Panel glass surface texturing
Another way to limit reflection is by roughening the protective glass surface.
This roughened surface lowers specular reflection which has the potential to produce more concentrated and sharper rays of light. The texture glass layer will lower sunlight reflectivity as it produces diffuse reflections.
PV module re-orientation
Solar PV is flat with known orientation and position. Adjusting the tilt and orientation angle of the panel modules can help lower the effects of solar glare.
Typically, a slight adjustment to the panel’s vertical and alignment angle will alter the direction of the reflection and thus the intensity of glare impact.
However, it’s crucial to note that these changes can affect electricity generation and the decrease in power output has raised some concerns.
Alter the tracking technology
Another option is to alter the choice of tracking technology used. Typical solar panels are built using single-axis tracking that has backtracking.
That means, it can rotate during the day to follow the sun while lowering row-to-row shading at dusk and dawn.
The main drawback with this technology is that the backtracking algorithms position the panel models to reflect more glare.
There are various tracking considerations, but the selection and control of technology can offer the possibility to lower the glare impacts.
Encourage professional installation
Having an integrated engineer-procure-construct partner work on panel installation can help lower the glare effect.
That’s because the partners will coordinate the permitting measures and identify risks including solar panel glare early and hence make any necessary adjustments while installing.
Proper installation will take into account the size of the system, orientation, distance, environmental conditions, and major observation points and hence can help mitigate the negative effects of glare.
Use of solar glare analysis tools
The solar glare analysis tools can help you quantify the assessment of when and where glare will occur and its potential effects on the human eye if a panel is installed.
This is done through the calculation of subtended angle and retinal irradiance of the glare source.
These predictions enable installers to evaluate alternative layouts, designs, and locations, to mitigate the impacts of glare if glare exists in the proposed installation site.
Furthermore, the tool can help increase scattering and the subtended angle (observable size). This can reduce the glare intensity and retinal irradiance, and consequently lower the ocular hazard.
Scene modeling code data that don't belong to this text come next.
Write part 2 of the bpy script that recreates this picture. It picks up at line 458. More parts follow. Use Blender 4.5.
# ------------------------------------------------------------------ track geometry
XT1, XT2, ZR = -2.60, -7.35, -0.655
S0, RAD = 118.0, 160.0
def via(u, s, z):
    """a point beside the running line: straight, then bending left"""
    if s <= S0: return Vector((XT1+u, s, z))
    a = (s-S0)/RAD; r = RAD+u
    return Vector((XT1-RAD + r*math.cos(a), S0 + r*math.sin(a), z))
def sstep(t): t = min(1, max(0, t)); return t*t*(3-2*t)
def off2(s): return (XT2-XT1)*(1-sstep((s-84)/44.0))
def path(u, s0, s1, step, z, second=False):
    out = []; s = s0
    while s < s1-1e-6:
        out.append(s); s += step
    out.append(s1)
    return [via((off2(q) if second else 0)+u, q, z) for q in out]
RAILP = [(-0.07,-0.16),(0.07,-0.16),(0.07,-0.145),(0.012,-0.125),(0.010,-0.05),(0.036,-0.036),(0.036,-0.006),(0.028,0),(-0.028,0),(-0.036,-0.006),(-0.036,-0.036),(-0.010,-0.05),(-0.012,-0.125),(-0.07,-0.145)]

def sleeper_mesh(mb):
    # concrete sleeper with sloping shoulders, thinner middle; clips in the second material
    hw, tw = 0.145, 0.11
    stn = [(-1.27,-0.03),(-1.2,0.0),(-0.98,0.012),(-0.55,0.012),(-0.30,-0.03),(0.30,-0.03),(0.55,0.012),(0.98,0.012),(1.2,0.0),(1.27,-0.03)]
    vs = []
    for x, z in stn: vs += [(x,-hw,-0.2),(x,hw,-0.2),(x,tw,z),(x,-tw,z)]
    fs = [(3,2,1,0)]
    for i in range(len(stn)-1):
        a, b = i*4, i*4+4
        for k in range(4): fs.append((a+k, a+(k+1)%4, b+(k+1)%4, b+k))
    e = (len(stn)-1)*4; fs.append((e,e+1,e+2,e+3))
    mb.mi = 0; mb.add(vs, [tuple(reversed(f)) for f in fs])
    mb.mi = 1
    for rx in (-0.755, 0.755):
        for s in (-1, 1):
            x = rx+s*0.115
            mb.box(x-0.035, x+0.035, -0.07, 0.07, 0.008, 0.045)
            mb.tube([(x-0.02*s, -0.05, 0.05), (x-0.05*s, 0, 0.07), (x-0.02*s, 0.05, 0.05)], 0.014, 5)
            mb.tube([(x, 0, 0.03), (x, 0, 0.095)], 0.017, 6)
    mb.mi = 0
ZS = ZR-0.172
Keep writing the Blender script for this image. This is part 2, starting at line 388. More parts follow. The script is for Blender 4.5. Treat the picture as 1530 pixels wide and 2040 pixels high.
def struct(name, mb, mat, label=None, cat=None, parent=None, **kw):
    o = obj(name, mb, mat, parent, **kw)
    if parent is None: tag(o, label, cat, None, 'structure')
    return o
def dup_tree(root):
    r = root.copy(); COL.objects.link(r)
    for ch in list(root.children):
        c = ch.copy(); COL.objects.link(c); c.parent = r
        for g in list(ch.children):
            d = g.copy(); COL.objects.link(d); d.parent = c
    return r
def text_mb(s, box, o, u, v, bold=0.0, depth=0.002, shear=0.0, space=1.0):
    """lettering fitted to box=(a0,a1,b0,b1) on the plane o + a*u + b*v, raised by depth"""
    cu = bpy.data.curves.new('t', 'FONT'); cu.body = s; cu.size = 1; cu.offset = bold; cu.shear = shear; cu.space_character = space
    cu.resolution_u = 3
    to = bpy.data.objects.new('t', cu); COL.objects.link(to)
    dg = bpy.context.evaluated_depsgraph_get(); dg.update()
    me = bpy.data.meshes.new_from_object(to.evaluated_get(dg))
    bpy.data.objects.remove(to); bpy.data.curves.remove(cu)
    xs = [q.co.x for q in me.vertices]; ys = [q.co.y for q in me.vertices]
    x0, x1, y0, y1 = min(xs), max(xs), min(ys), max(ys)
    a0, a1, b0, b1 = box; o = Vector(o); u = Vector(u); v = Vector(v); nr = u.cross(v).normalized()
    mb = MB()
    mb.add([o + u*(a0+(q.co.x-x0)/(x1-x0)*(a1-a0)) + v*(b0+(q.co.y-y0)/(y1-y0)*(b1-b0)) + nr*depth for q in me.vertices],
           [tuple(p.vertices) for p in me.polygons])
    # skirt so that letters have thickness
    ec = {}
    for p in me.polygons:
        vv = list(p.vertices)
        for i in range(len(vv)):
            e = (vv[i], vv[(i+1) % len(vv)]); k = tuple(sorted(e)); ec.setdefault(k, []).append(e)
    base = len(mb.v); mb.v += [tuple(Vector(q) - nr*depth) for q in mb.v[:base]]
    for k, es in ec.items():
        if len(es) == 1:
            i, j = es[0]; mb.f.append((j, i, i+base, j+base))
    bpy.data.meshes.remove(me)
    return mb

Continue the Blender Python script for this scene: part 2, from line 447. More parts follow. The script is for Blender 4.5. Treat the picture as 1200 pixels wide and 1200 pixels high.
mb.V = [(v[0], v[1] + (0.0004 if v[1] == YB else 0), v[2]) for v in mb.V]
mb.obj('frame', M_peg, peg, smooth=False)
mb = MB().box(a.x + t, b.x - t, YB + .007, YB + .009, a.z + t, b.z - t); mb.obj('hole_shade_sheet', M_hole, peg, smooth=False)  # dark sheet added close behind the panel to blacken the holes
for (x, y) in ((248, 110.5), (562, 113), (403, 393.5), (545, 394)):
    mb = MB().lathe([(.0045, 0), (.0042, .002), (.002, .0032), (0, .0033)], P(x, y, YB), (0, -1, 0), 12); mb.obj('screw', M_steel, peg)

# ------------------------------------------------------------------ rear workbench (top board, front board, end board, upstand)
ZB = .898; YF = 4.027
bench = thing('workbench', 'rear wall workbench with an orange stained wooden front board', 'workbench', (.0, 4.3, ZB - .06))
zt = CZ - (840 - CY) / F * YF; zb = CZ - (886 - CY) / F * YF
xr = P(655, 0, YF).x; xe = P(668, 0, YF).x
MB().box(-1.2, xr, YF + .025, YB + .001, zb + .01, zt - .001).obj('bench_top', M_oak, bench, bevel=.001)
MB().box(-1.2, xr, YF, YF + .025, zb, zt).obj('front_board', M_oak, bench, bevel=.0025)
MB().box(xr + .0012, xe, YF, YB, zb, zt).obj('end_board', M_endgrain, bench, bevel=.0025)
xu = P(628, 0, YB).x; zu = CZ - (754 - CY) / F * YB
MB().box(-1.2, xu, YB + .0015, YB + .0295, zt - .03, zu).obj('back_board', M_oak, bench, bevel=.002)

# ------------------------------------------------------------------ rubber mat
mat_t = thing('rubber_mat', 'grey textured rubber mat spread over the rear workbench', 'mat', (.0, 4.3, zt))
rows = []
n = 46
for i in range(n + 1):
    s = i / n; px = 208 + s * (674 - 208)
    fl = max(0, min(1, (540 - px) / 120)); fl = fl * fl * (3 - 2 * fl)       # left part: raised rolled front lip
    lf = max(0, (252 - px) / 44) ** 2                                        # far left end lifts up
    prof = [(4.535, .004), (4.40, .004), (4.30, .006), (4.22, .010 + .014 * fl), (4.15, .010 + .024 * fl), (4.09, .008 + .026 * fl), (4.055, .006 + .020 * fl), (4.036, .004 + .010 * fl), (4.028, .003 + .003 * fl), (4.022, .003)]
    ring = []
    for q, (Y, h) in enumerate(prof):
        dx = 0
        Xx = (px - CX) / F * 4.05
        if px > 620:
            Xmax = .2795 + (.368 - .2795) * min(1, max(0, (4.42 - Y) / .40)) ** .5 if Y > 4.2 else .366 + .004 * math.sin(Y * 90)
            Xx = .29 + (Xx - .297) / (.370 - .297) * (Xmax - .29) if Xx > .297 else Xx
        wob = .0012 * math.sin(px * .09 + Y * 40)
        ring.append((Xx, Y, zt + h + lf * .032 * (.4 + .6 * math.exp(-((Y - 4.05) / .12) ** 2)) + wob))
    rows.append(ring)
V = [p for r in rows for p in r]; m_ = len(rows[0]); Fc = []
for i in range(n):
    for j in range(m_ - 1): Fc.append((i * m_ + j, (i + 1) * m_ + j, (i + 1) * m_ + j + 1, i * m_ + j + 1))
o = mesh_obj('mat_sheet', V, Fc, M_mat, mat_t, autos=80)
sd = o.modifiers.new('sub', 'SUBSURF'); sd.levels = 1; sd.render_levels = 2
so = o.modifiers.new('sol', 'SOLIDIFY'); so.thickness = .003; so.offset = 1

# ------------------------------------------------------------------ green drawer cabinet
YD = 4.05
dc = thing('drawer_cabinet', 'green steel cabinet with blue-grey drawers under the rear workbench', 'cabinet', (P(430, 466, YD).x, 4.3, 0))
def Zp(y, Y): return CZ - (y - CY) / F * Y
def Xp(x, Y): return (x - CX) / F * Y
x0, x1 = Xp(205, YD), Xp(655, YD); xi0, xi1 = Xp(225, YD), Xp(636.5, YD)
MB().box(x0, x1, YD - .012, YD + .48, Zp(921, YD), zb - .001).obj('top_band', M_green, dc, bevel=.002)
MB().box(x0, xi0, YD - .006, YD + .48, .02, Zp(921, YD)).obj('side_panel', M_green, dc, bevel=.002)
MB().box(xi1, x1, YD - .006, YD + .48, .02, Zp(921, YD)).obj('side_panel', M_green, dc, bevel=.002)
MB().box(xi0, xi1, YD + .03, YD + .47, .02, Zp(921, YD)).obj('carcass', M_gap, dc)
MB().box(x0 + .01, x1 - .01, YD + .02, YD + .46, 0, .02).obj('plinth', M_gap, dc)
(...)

Stipulate solar panel regulations
There are little to no specific regulations addressing the safety impact of solar panels on airport activities.
It’s therefore vital to impose regulations that require installers to perform solar glare analysis to understand the effects of their proposed development on aviation operations.
They should also involve aviation stakeholders to seek feedback on the solar installation and ensure that any possible glare risks are mitigated.
Emergency glare response plan
A response plan that entails procedures to reduce potential glare impact on pilots and air traffic officials can be used to improve safety.
Besides, mitigation measures like screens and barriers, notification to the pilot, and stow procedures can be used if the glare hazard already exists.
Bottom Line
Solar power is redefining the way we think about our homes, our finances, and ultimately our impact on the planet.
Many industries are also adopting solar energy into the products and services that they offer, and technologically advanced companies across the nation are leading the movement.
However, solar panel installation near airspaces has a drawback due to the possible photovoltaic glare effects that can affect the visibility of airport staff and pilots.
The glare reflection has been associated with most of the impairments in the pilot’s ability to fly their planes and to see their instruments.
The more forward the glare and the longer its duration, the more the impairment.